James Wroe

Continuing in The Orkney News series on inspiring journalists.

James Wroe

Born in Bradford in 1788 James Wroe worked as a woolcomber before becoming a journalist. The English woollen industry was extremely important and vast profits were made by factory owners. Woolcombing was part of the process of producing worsted cloth. Like all workers in the textile factories, the wages were low.

In 1818 James Wroe along with John Knight, Joseph Johnson and John Saxton formed the Manchester Observer. James Wroe not only reported for the Observer but was also its editor.

It soon became a national success for its radical reporting. This came as a cost to all who worked for it and their families who were continually hounded with libel suits and threats.

Henry Hunt called the Manchester Observer “the only newspaper in England that I know, fairly and honestly devoted to such reform as would give the people their whole rights.” Spartacus Educational

James Wroe also wrote many pamphlets and distributed them to a population becoming increasingly discontented with the undemocratic society of 19thC UK and poverty after the ending of the Napoleonic Wars.

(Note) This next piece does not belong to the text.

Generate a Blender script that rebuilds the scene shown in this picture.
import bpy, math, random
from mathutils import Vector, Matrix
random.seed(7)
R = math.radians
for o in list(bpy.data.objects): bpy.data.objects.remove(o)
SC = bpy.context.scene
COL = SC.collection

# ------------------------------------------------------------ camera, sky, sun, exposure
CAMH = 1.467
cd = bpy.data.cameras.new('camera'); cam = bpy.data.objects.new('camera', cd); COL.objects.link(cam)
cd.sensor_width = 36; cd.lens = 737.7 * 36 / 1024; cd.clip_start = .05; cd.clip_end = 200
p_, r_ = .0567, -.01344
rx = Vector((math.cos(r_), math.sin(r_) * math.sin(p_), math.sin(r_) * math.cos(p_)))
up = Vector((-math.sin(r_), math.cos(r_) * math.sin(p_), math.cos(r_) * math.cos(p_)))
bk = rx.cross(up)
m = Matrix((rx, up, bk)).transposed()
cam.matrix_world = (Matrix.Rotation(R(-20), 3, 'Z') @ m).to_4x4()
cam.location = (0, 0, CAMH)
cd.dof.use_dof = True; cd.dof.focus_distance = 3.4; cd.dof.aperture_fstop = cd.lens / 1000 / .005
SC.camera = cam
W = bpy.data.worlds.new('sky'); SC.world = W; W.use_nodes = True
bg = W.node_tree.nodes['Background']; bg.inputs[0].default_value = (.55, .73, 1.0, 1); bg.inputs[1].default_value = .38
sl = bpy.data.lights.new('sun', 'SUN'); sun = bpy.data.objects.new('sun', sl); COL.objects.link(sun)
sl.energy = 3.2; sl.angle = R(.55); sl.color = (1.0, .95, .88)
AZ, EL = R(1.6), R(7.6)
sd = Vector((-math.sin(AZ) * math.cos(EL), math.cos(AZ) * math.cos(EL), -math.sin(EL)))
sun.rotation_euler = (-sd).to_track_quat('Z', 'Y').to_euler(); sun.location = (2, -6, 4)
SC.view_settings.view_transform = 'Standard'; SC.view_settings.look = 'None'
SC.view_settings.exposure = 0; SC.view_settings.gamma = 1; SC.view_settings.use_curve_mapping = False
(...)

On Monday 16th of August 1819 a demonstration of 60- 80,000 people who had gathered to campaign for parliamentary democracy at St Peter’s Field, Manchester were brutally attacked by mounted cavalry and militia.

An estimated 18 people, including four women and a child, died from sabre cuts and trampling. Nearly 700 men, women and children received extremely serious injuries. All in the name of liberty and freedom from poverty. History of the Peterloo Massacre

In his reporting of the carnage it was James Wroe who called it ‘The Peterloo Massacre’, the name by which we have now come to know it.

Several journalists were arrested.

Dreadful Scene at Peterloo

James Wroe who also wrote about the massacre in pamphlets (the 19th C version of online blogging) which had a huge distribution across the land, was arrested and found guilty of producing a seditious publication. He was sentenced to a year in prison and fined £100 – a huge amount in those days.

It was made impossible to continue with the Manchester Observer and he became a bookseller of radical books and newspapers. As you can imagine his family struggled with finances and when he died in 1844 they were left in very poor circumstances.